Historically, delayed draw term loans (“DDTLs”) were generally seen in the middle market, non-syndicated world of leveraged loans. DDTLs were used in bespoke arrangements by borrowers who wanted to get incremental committed term loan capacity (often for future acquisitions or expansions) but wanted to delay the incurrence of the additional debt (and thus the additional interest expense) until the funds were needed. DDTLs were provided by middle market lenders who, in contrast with investors in syndicated loans, were comfortable holding longer-term commitments on their balance sheets. But since 2017 we have seen a rise of DDTLs in the larger, broadly syndicated leveraged loan market. Recent leveraged loan transactions with DDTLs include Spectrum Plastics, Convergint Technologies, PetVet, Worldstrides and Shutterfly, to name a few. These deals range in size from $400 million – $800 million, which is well above the size of deals that would typically have had a DDTL.

While the fee structure for DDTLs has always been a negotiated point and has varied based on the actual arrangements, sponsors/borrowers and debt providers, the migration of the DDTL tranche ‘upmarket’ has put the spotlight on some of those economics: DDTLs carry ticking fees akin to commitment fees, which are payable during the commitment period on the unused portion of the DDTL commitment. In syndicated term loan financings, ticking fees have often been priced at half the margin within some period of time after closing, ratcheting up to the full margin at some point thereafter (usually six months to one year). However, in a recent deal, a strong sponsor was able to secure a DDTL in a large-cap transaction with the ticking fee set at 1% for the entire two years of the DDTL commitment period. Parties further continue to negotiate the upfront fee/OID structure for DDTLs, i.e., what percentage of such fees are payable at closing and what percentage are payable at draw. The increased use of the DDTL in the leveraged loan market is also driving longer commitment periods. DDTLs used to be available for three, six or 12 months, but the DDTLs in the recent deals are available for up to two years. Further negotiations may be around conditionality for the delayed draw and use of proceeds.
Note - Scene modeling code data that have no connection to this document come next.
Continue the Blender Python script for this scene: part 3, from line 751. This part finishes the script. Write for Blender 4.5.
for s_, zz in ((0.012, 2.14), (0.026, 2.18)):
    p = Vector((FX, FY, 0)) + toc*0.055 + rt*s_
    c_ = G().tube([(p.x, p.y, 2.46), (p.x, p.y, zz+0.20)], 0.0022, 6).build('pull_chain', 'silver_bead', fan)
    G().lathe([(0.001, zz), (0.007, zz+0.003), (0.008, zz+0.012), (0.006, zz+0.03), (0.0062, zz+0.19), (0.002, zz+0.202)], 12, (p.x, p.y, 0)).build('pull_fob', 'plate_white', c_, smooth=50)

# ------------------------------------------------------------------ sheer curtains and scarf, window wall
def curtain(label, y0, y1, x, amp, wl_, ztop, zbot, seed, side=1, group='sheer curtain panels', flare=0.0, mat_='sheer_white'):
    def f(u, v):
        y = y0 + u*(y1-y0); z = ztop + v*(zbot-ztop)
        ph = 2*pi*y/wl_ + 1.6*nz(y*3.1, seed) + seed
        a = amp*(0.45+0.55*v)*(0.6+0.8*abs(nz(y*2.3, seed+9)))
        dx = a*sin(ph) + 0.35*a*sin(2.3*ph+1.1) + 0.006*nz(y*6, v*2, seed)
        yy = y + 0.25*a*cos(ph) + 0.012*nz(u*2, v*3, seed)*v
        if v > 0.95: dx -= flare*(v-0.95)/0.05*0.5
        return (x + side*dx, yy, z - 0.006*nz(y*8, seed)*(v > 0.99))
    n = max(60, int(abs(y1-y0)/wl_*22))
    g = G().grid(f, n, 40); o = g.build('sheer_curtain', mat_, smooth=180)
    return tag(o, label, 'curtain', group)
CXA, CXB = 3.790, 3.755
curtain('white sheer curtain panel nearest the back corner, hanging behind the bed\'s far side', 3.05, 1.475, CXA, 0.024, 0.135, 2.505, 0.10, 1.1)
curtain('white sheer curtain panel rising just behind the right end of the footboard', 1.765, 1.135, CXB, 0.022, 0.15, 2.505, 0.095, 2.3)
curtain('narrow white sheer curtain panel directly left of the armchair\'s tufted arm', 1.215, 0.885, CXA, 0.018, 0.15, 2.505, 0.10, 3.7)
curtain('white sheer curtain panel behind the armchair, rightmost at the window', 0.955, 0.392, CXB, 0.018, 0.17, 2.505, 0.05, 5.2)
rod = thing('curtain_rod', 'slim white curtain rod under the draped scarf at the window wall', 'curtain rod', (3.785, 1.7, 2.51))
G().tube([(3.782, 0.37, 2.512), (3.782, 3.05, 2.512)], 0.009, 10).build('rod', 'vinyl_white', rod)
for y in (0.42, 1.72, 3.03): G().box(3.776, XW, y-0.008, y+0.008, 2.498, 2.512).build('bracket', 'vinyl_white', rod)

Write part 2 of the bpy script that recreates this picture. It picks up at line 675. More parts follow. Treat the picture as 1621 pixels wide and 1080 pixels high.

The spread of the DDTL from the non-syndicated market to the syndicated market can be attributed to a few factors. The first likely cause is the continued strength of borrowers in the leveraged loan market as a whole. Demand for yield continues to exceed supply in the leveraged loan market and sponsors and borrowers are well-positioned to negotiate for new and better instruments and terms. Additionally, DDTLs have proven to be a very useful tool for private equity firms that invest in platform deals with buy-and-build strategies. The DDTL provides borrowers with committed financing for post-closing acquisitions without the need to go through the (often more costly and lengthy) process of raising additional commitments, all the while keeping the revolver undrawn. The additional cost associated with the portion of the underwriting and upfront fees payable at closing and the ticking fee may very well be worth it, if the pipeline of acquisitions is strong enough so that there is little risk that the DDTL (or a meaningful portion thereof) will expire undrawn. We can expect more movement on DDTL terms if the structure remains available and becomes more widely used within the broadly syndicated loan market.